The VDW method is a widely discussed concept with some people even questioning whether its based on a myth. Nonetheless enough people have asked to include the option that if you wish to you can create a multiplier setting for each of the main VDW methods.

VDW1 works out an ability rating by adding all prize money won and dividing by total wins. This figure is then divided by 100, rounded and multiplied by your setting.

VDW2 simply adds up the horses last three finishing positions but with all runs of 10th or worse counting as ten. To make the rating in line with the machine where higher equals best, this total figure is then deducted from 30. So the best possible score is 27 multiplied by your setting.

Today - Stall

Based on statistical analysis the draw at certain tracks does indicate a slight bias, the Ratings Machine looks up a stored procedure to test the stall and produce a score out of 10 in terms of benefit, your setting is then multiplied by this to provide the stall rating.

Ratings Layout and Breakdowns

The main purpose of the ratings display is of course to provide you with the ratings for each horse in each race in line with the settings you have created.

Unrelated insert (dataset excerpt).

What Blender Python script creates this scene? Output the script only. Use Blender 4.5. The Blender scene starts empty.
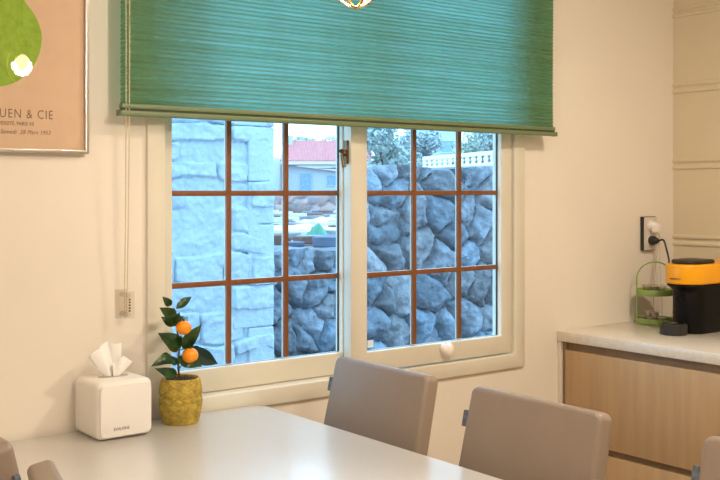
import bpy, bmesh, math, random
import numpy as np
from mathutils import Vector, Matrix, noise as mnoise

random.seed(7)
C = bpy.context.scene.collection
PI = math.pi
H = 1.338                                # eye height
TH = math.atan(790 / 1020)               # camera heading off the window wall's normal
SN, CS = math.sin(TH), math.cos(TH)

# ------------------------------------------------------------------ materials
def node(nt, t, **kw):
    n = nt.nodes.new(t)
    for k, v in kw.items():
        if k.startswith('_'):
            setattr(n, k[1:], v)
        else:
            n.inputs[k.replace('__', ' ')].default_value = v
    return n

def mat(name, col, rough=0.5, metal=0.0, var=0.06, scale=8.0, bump=0.0, bscale=60.0, stretch=None,
        spec=0.5, attr=None, col2=None, bdist=0.002, coat=0.0, emit=None, estr=0.0):
    m = bpy.data.materials.new(name)
    m.use_nodes = True
    nt = m.node_tree
    b = nt.nodes['Principled BSDF']
    b.inputs['Roughness'].default_value = rough
    b.inputs['Metallic'].default_value = metal
    b.inputs['Specular IOR Level'].default_value = spec
    if coat:
        b.inputs['Coat Weight'].default_value = coat
        b.inputs['Coat Roughness'].default_value = 0.30
    L = nt.links.new
    tc = node(nt, 'ShaderNodeTexCoord')
    mp = node(nt, 'ShaderNodeMapping')
    if stretch:
        mp.inputs['Scale'].default_value = stretch
    L(tc.outputs['Object'], mp.inputs['Vector'])
    nz = node(nt, 'ShaderNodeTexNoise', Scale=scale, Detail=4.0)
    L(mp.outputs['Vector'], nz.inputs['Vector'])
    mx = node(nt, 'ShaderNodeMix', _data_type='RGBA')
    a = [max(0, c * (1 - var)) for c in col]
    c2 = col2 if col2 else [min(1, c * (1 + var)) for c in col]
    mx.inputs[6].default_value = (*a, 1)
    mx.inputs[7].default_value = (*c2, 1)
    rg = node(nt, 'ShaderNodeMapRange')
    rg.inputs[1].default_value = 0.3
    rg.inputs[2].default_value = 0.7
    L(nz.outputs['Fac'], rg.inputs[0])
    L(rg.outputs[0], mx.inputs[0])
    out = mx.outputs[2]
    if attr:
        at = node(nt, 'ShaderNodeAttribute', _attribute_name=attr)
        m2 = node(nt, 'ShaderNodeMix', _data_type='RGBA', _blend_type='MULTIPLY')
        m2.inputs[0].default_value = 1.0
        L(out, m2.inputs[6])
        L(at.outputs['Color'], m2.inputs[7])
        out = m2.outputs[2]
    L(out, b.inputs['Base Color'])
    if bump:
        n2 = node(nt, 'ShaderNodeTexNoise', Scale=bscale, Detail=5.0)
        L(mp.outputs['Vector'], n2.inputs['Vector'])
        bp = node(nt, 'ShaderNodeBump', Strength=bump, Distance=bdist)
        L(n2.outputs['Fac'], bp.inputs['Height'])
        L(bp.outputs['Normal'], b.inputs['Normal'])
    if emit:
        b.inputs['Emission Color'].default_value = (*emit, 1)
        b.inputs['Emission Strength'].default_value = estr
    return m

M = {}
M['wall'] = mat('wall_paint', (.80, .74, .66), .6, var=.02, scale=3, bump=.15, bscale=180, bdist=.0006)
M['wall_right'] = mat('wall_panel_paint', (.67, .58, .42), .45, var=.03, scale=3)
M['ceiling'] = mat('ceiling_paint', (.80, .77, .72), .8, var=.02)
M['floor'] = mat('floor_wood', (.42, .30, .19), .45, var=.18, scale=4, stretch=(1, 12, 1), bump=.1, bscale=30)
M['frame'] = mat('window_frame_cream', (.71, .675, .575), .42, var=.03, scale=5)
M['muntin'] = mat('muntin_brown', (.21, .075, .022), .45, var=.15, scale=40, stretch=(1, 1, .2))
M['muntin_out'] = mat('muntin_white', (.75, .78, .80), .5, var=.03)
M['gasket'] = mat('gasket_dark', (.02, .03, .035), .5)
M['brass'] = mat('lock_bronze', (.16, .10, .05), .35, metal=.85, var=.3, scale=60)
M['rail'] = mat('blind_rail_sage', (.15, .205, .10), .45, var=.05)
M['rail_dark'] = mat('blind_rail_groove', (.04, .06, .03), .6)
M['cord'] = mat('cord_cream', (.62, .53, .38), .8, var=.1, scale=200)
M['white_plastic'] = mat('white_plastic', (.82, .79, .75), .32, var=.02)
M['grey_text'] = mat('print_grey', (.10, .09, .085), .6)
M['tissue'] = mat('tissue_paper', (.88, .87, .86), .9, var=.02, bump=.2, bscale=90)
M['table'] = mat('table_greige', (.68, .655, .62), .30, var=.04, scale=5, stretch=(1, .3, 1), bump=.02, bscale=120, bdist=.0003, coat=.7)
M['table_leg'] = mat('table_leg_greige', (.45, .40, .34), .4)
M['leather'] = mat('chair_leatherette', (.265, .205, .163), .42, var=.06, scale=6, bump=.10, bscale=350, bdist=.0006)
M['leg_metal'] = mat('chair_leg_dark', (.06, .05, .045), .4, metal=.5)
M['tab'] = mat('chair_tab_grey', (.09, .11, .14), .8, var=.25, scale=120, col2=(.17, .20, .25))
M['counter'] = mat('counter_stone', (.74, .68, .59), .16, var=.05, scale=90)
M['wood'] = mat('cabinet_wood', (.46, .30, .155), .42, var=.10, scale=6, stretch=(5, 5, .35), bump=.05, bscale=40)
M['wood_dark'] = mat('cabinet_channel', (.27, .18, .10), .5, var=.1, scale=6, stretch=(5, 5, .4))
M['carcass'] = mat('cabinet_side_white', (.68, .62, .53), .5)
M['yellow'] = mat('machine_yellow', (.86, .37, .002), .35, var=.02)
M['black'] = mat('machine_black', (.004, .0035, .0035), .42, var=.2, spec=.15)
M['black_matt'] = mat('matt_black', (.018, .017, .016), .5, var=.2)
M['green_metal'] = mat('stand_green', (.22, .34, .08), .4, var=.06)
M['tray_mat'] = mat('stand_tray_liner', (.03, .03, .025), .6)
M['pod'] = mat('pod_foil', (.66, .60, .52), .3, metal=.6, var=.1, scale=60)
M['socket'] = mat('outlet_face', (.62, .58, .53), .4)
M['pot'] = mat('basket_seagrass', (.45, .32, .05), .75, var=.4, scale=70, bump=.6, bscale=140, bdist=.002)
M['soil'] = mat('potting_soil', (.045, .028, .018), .95, var=.5, scale=120, bump=1, bscale=160, bdist=.004)
M['stem'] = mat('plant_stem', (.10, .07, .03), .7, var=.3, scale=80)
M['orange'] = mat('orange_peel', (.95, .31, .008), .38, var=.06, scale=20, bump=.25, bscale=260, bdist=.0008)
M['picframe'] = mat('frame_silver', (.62, .60, .58), .28, metal=.9, var=.05)
M['print'] = mat('poster_ink', (.13, .085, .05), .8)
M['poster'] = mat('poster_paper', (.70, .50, .36), .8, var=.03, scale=30)
M['pear'] = mat('poster_green', (.28, .46, .045), .8, var=.16, scale=60)
M['gold'] = mat('lamp_gold', (.80, .55, .26), .25, metal=1.0, var=.05)
M['stone_white'] = mat('render_white', (.42, .51, .59), .85, var=.04, scale=9, bump=.8, bscale=30, bdist=.012)
M['basalt'] = mat('basalt', (.205, .25, .30), .9, var=.40, scale=9, bump=1, bscale=22, bdist=.03, attr='stone')
M['ground'] = mat('ground_soil', (.20, .185, .19), .95, var=.35, scale=1.3, bump=.6, bscale=5, bdist=.05, col2=(.33, .28, .28))
M['plank'] = mat('board_grey', (.26, .26, .28), .8, var=.25, scale=4, stretch=(1, 6, 6))
M['plank_brown'] = mat('board_brown', (.20, .115, .09), .8, var=.25, scale=4, stretch=(1, 6, 6))
M['plank_white'] = mat('board_white', (.62, .61, .60), .7, var=.06, scale=4)
M['plank_dark'] = mat('board_slate', (.12, .16, .24), .7, var=.2, scale=4)
M['tarp'] = mat('tarp_white', (.62, .62, .62), .6, var=.05, scale=3)
M['bag'] = mat('bag_green', (.10, .32, .22), .7, var=.2, scale=3)
M['pinkstone'] = mat('terrace_stone', (.36, .29, .29), .9, var=.3, scale=3, bump=.7, bscale=5, bdist=.04, attr='stone')
M['roof'] = mat('roof_tile_red', (.56, .22, .22), .8, var=.12, scale=4)
M['house'] = mat('house_white', (.46, .50, .54), .8, var=.04)
M['fascia'] = mat('house_fascia', (.66, .60, .54), .7, var=.03)
M['win_dark'] = mat('house_window', (.22, .36, .46), .25, var=.2)
M['house_pale'] = mat('house_pale', (.48, .54, .57), .8, var=.04)
M['balus'] = mat('balustrade_white', (.86, .85, .83), .7, var=.03)
M['trunk'] = mat('tree_bark', (.12, .09, .07), .9, var=.3)
M['outwall'] = mat('outer_render', (.75, .74, .72), .8)

def foliage(name, c1, c2, rough=.5, trans=.2):
    m = mat(name, c1, rough, var=0, scale=3, col2=c2)
    m.node_tree.nodes['Principled BSDF'].inputs['Subsurface Weight'].default_value = 0
    return m
M['leaf'] = mat('leaf_green', (.010, .040, .012), .28, var=.4, scale=30, col2=(.030, .085, .014))
M['leaf_dark'] = mat('leaf_deep_green', (.008, .030, .020), .28, var=.3, scale=30)
M['tree1'] = foliage('foliage_grey_green', (.28, .38, .39), (.42, .50, .46))
M['tree2'] = foliage('foliage_blue_green', (.28, .37, .40), (.40, .48, .48))
M['tree3'] = foliage('foliage_pale_green', (.34, .45, .40), (.48, .56, .48))
M['shrubm'] = foliage('foliage_yellow_green', (.55, .60, .25), (.70, .70, .35))

def glass_mat(name, tint, refl):
    m = bpy.data.materials.new(name)
    m.use_nodes = True
    nt = m.node_tree
    nt.nodes.clear()
    L = nt.links.new
    o = node(nt, 'ShaderNodeOutputMaterial')
    tr = node(nt, 'ShaderNodeBsdfTransparent')
    tr.inputs[0].default_value = (*tint, 1)
    gl = node(nt, 'ShaderNodeBsdfGlossy')
    gl.inputs['Roughness'].default_value = 0.02
    fr = node(nt, 'ShaderNodeFresnel')
    fr.inputs[0].default_value = 1.45
    nz = node(nt, 'ShaderNodeTexNoise', Scale=3.0)
    mr = node(nt, 'ShaderNodeMath', _operation='MULTIPLY')
    mr.inputs[1].default_value = refl
    ge = node(nt, 'ShaderNodeNewGeometry')
    inv = node(nt, 'ShaderNodeMath', _operation='SUBTRACT')
    inv.inputs[0].default_value = 1.0
    L(ge.outputs['Backfacing'], inv.inputs[1])
    m3 = node(nt, 'ShaderNodeMath', _operation='MULTIPLY')
    L(fr.outputs[0], m3.inputs[0])
    L(inv.outputs[0], m3.inputs[1])
    L(m3.outputs[0], mr.inputs[0])
    bp = node(nt, 'ShaderNodeBump', Strength=.02, Distance=.002)
    L(nz.outputs['Fac'], bp.inputs['Height'])
    L(bp.outputs[0], gl.inputs['Normal'])
    mx = node(nt, 'ShaderNodeMixShader')
    L(mr.outputs[0], mx.inputs[0])
    L(tr.outputs[0], mx.inputs[1])
    L(gl.outputs[0], mx.inputs[2])
    L(mx.outputs[0], o.inputs[0])
    return m
M['glass'] = glass_mat('window_glass', (.95, .98, .99), .7)
M['picglass'] = glass_mat('picture_glass', (.99, .99, .98), 1.0)
M['clear'] = glass_mat('clear_plastic', (.95, .94, .92), 1.6)
M['bulb'] = mat('bulb_glow', (1, .9, .75), .3, emit=(1, .83, .58), estr=28)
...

The default screen will always be the Totals page which will show you each of the ratings sub-totals and the overall rating for each horse. Each of the sub-totals can be broken down further by selecting the appropriate option from the 'Change View' dropdown. At any stage if you are unsure what a figure relates to, hover over the appropriate column and a description will appear.

If you have numerous ratings settings stored you may wish to change the ratings in line with another setting. To do so simply select the appropriate ratings settings from the 'Change Settings' dropdown.

The download to excel option will place all ratings in a spreadsheet for further analysing on your part.

The display is initially sorted by the total however you can sort the data in any way you wish by clicking the column heading of your choice.